● **Goal**: Check every line below for the word "scene" and show those that hold it.

=======

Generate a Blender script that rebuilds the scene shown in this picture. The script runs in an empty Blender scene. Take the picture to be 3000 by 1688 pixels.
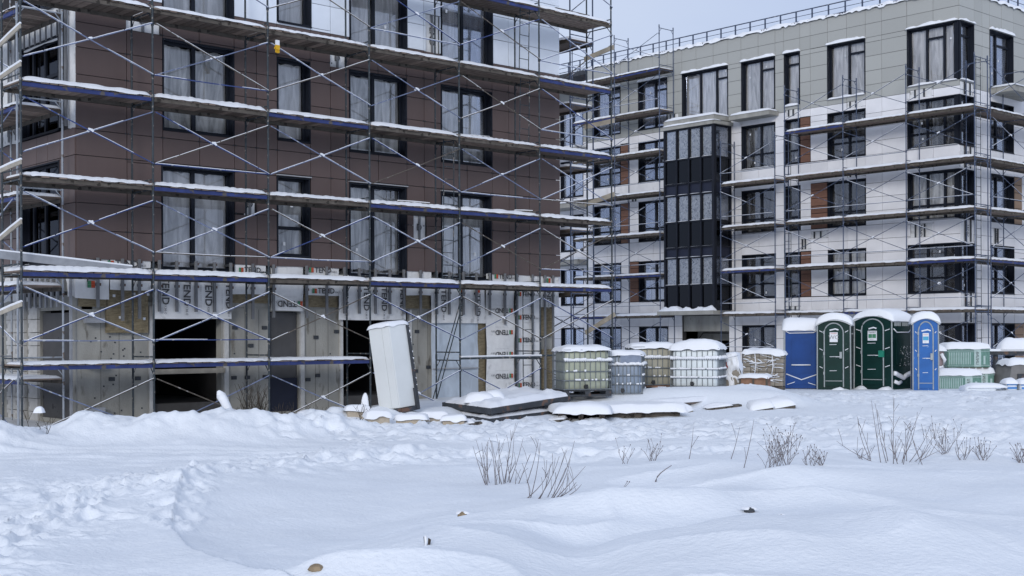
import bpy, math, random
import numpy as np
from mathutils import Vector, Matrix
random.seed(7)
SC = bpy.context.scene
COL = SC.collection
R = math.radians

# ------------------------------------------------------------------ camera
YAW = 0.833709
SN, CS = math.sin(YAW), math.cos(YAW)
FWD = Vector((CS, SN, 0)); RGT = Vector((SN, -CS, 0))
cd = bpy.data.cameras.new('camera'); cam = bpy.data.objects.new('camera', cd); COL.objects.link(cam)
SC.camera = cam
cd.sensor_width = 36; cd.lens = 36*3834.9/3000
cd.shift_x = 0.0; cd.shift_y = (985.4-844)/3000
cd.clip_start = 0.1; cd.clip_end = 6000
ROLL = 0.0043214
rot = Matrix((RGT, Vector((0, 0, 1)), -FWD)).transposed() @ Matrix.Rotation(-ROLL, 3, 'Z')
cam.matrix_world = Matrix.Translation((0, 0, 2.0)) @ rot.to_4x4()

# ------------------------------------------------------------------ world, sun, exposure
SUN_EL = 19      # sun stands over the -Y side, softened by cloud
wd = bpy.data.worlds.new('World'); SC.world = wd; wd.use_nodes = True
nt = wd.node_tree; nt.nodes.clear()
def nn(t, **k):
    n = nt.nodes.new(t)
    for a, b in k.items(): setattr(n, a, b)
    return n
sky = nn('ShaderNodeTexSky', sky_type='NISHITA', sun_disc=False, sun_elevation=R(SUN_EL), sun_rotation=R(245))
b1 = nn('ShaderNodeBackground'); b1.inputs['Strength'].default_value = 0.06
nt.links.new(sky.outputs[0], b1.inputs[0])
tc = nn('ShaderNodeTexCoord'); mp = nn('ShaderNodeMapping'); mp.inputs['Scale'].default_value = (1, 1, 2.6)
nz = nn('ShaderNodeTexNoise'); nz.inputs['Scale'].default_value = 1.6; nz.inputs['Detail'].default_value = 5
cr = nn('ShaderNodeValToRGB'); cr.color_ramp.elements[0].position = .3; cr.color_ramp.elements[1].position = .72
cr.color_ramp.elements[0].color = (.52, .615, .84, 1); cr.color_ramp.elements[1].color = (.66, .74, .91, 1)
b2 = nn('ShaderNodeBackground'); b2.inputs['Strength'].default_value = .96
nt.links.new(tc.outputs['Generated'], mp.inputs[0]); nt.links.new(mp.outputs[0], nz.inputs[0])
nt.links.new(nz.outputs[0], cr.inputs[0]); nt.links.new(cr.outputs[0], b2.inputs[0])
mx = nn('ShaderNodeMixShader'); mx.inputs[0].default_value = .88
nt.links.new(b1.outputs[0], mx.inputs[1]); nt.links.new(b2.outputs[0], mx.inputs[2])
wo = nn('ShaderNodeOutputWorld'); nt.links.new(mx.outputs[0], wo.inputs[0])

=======

● **Written answer**:
Generate a Blender script that rebuilds the scene shown in this picture. The script runs in an empty Blender scene. Take the picture to be 3000 by 1688 pixels.
SC = bpy.context.scene